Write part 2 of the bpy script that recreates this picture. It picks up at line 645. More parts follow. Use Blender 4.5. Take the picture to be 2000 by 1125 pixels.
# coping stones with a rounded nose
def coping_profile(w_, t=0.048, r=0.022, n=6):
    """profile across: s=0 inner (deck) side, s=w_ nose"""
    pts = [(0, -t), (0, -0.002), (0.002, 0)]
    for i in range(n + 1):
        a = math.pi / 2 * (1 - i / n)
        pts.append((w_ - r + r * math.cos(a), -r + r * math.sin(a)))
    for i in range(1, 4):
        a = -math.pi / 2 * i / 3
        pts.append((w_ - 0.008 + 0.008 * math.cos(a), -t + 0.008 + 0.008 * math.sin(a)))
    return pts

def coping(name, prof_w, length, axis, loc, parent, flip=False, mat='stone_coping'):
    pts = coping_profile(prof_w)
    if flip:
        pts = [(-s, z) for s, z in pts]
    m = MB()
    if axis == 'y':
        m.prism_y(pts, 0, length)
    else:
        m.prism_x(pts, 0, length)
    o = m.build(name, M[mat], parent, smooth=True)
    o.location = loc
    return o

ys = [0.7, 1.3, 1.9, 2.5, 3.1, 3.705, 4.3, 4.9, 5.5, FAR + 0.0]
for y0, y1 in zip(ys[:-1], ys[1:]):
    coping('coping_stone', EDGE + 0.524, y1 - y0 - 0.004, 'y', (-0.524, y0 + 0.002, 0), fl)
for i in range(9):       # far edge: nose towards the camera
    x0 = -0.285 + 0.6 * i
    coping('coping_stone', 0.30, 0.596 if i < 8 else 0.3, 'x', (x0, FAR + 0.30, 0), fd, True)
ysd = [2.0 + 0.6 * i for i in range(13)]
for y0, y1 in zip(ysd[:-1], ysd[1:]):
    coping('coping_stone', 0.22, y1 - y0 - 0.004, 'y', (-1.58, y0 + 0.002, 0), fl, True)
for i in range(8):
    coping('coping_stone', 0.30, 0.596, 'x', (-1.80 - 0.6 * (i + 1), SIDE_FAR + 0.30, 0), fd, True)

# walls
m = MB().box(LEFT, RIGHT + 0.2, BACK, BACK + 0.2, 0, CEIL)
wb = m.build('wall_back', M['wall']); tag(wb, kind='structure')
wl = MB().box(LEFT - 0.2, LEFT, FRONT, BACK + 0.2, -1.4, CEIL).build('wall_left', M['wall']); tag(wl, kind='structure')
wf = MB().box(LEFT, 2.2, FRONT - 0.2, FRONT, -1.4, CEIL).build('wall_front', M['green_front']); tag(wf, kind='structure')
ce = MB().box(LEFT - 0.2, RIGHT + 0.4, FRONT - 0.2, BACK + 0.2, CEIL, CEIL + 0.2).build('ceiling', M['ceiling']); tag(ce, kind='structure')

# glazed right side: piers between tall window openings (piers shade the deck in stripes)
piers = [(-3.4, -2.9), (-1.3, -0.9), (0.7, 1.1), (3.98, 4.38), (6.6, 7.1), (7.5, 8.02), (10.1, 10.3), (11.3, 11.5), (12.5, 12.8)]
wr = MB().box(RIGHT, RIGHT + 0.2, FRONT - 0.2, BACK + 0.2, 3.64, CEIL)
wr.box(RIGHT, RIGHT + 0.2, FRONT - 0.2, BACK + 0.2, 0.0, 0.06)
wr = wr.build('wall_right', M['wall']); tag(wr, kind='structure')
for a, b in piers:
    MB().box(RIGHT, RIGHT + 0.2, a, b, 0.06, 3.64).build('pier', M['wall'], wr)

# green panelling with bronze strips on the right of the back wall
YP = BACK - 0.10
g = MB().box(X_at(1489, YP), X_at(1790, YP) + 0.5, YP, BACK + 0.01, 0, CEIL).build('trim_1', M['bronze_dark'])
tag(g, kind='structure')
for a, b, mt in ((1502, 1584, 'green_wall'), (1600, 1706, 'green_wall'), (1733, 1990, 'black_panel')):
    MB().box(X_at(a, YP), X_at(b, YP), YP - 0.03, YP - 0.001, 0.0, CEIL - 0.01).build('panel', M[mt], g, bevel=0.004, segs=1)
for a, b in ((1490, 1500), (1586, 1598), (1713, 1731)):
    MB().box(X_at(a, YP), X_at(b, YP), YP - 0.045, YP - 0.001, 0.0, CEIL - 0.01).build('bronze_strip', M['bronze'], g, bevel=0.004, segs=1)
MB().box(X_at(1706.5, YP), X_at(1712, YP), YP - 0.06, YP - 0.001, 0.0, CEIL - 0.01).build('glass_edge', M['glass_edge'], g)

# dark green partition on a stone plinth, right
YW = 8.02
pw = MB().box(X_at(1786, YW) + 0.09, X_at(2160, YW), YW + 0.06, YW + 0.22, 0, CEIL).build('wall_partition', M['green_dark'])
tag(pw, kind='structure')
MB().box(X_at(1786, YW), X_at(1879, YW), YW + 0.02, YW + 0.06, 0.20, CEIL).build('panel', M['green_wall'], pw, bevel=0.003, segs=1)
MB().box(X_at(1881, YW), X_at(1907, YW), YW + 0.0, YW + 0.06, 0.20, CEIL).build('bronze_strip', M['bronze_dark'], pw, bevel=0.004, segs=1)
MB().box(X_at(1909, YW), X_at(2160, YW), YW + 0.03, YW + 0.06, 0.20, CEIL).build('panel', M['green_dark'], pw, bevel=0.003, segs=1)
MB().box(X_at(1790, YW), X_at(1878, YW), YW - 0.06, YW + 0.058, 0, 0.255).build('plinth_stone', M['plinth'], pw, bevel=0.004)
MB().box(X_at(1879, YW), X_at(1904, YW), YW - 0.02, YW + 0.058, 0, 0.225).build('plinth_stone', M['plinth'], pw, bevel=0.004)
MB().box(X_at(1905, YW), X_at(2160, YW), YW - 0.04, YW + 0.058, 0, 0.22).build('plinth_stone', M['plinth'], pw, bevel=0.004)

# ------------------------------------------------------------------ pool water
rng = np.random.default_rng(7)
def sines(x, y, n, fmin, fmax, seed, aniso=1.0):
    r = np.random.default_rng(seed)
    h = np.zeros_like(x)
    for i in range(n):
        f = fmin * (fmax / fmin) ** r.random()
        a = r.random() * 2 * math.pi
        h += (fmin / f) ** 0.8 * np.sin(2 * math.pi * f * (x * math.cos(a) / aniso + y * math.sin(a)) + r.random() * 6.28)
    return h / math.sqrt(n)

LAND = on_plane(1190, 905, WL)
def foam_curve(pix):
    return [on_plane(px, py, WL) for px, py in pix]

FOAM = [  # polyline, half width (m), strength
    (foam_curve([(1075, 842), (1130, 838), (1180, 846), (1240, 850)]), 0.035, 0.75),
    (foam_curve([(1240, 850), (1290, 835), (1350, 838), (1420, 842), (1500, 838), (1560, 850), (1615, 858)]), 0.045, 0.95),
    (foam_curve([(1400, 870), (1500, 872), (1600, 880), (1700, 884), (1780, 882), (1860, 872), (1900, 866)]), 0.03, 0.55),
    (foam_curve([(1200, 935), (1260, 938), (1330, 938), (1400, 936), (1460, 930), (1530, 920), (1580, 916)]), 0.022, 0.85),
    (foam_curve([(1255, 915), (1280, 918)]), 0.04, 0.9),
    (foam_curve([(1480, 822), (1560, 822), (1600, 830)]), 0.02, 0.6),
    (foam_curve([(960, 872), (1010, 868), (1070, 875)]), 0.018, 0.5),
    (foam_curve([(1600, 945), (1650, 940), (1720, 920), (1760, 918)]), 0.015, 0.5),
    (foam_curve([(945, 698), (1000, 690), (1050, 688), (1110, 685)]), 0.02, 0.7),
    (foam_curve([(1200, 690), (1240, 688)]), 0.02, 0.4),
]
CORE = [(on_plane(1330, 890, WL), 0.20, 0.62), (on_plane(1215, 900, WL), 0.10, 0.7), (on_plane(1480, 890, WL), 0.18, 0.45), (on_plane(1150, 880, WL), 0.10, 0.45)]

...

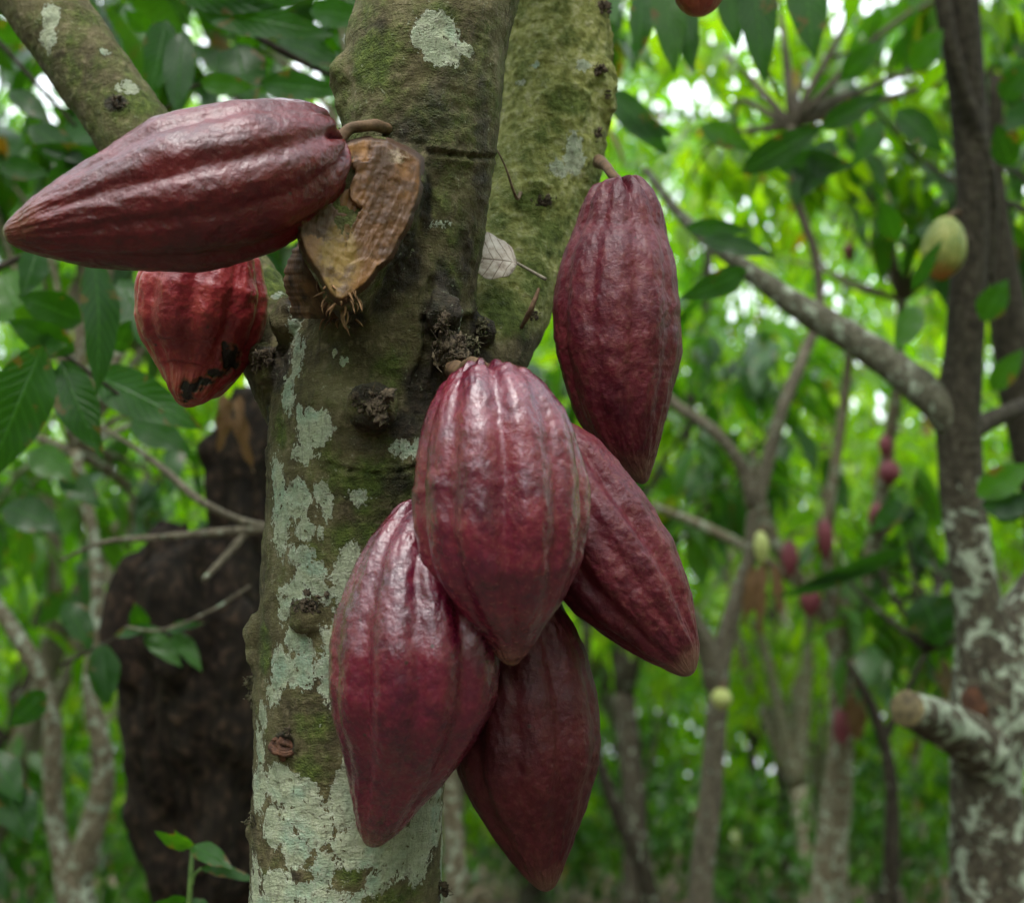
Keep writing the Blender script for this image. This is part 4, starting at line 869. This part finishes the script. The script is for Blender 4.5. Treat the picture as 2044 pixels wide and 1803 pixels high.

* _Goal_:
Extract every line that has the string "Blender" in it.

* _Completed task_:
Write part 2 of the bpy script that recreates this picture. It picks up at line 645. More parts follow. Use Blender 4.5. Take the picture to be 2000 by 1125 pixels.
Keep writing the Blender script for this image. This is part 4, starting at line 869. This part finishes the script. The script is for Blender 4.5. Treat the picture as 2044 pixels wide and 1803 pixels high.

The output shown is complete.